You're quite right, and those who have told the story of how series have become a dominant storytelling form in the screen industries are bearing out all our experiences. Many more people watch and enjoy series and feel that television series are as good an experience for the viewer as a feature film.
That's reflected also in how our members work. We work a great deal in television series, and by television series I mean serialized entertainment on all platforms, and many of our members work in feature film.
I would draw one key distinction, which I think is of interest to this committee in one way, and that is one of our most distinguished members is Clement Virgo, who is the writer, director, and producer of The Book of Negroes, which started as a feature film project and became a miniseries, as did Orphan Black by the way, a well-known Canadian series.
Clement draws the distinction between his work as a filmmaker on the one hand and on the other hand as a hard-hat director, as he calls it. By a hard-hat director he means the way he spends his time when he's offering his services as a gun-for-hire director on any number of projects around the continent.
He has directed The Wire, a famous HBO series.

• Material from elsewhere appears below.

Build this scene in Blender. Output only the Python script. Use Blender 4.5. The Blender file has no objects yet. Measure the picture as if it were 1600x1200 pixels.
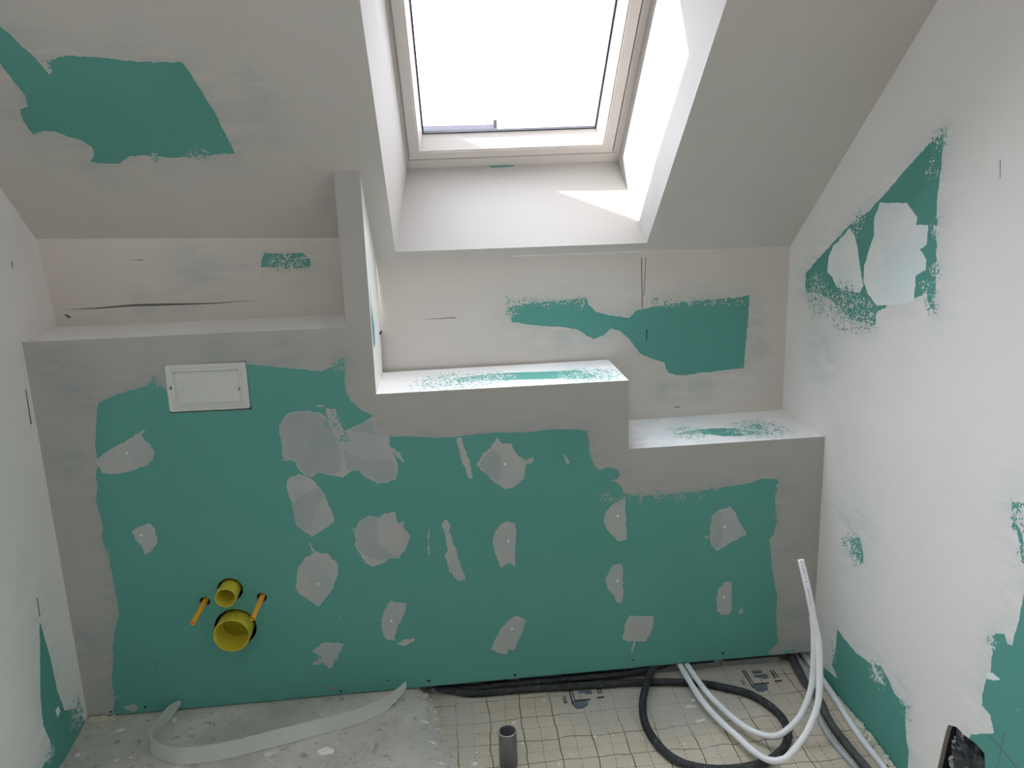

He is very active in Canadian episodic, but he does draw a distinction between that work and the work he does as a feature filmmaker primarily, but also as a feature filmmaker working in formats like the miniseries, for instance, The Book of Negroes, or for example, a series that he may have conceived himself, written, or put together with fellow writers.
In the end it goes to authorship. What feature film has tended to do in our low-budget environment, an environment in Canada where we don't have a lot of money, is it has allowed individuals like me to be both the writers and directors of a single work and therefore the authors of that work.
A series tends to take me and put me in just a little part of it. I'll direct one or two episodes, and I'm certainly not the writer of that series. It's using my skills and my craft, but it may not really be drawing on me as the total progenitor of that project.
I think what's great and worth sustaining in the focus on feature film is that this 90- to 120-minute thing is likely to be a very authored thing in Canada and in some sense have its own voice and be its only story, a story that can go to festivals and go into cinemas and onto television around the world, with a kind of specificity that may be more representative of the story I want to tell than the larger format series.
In a sense, it's simply an instrumental difference between the two functions. That is what I meant when I said that feature film employs me more totally as an artist than series most often, but it's not exclusively the case.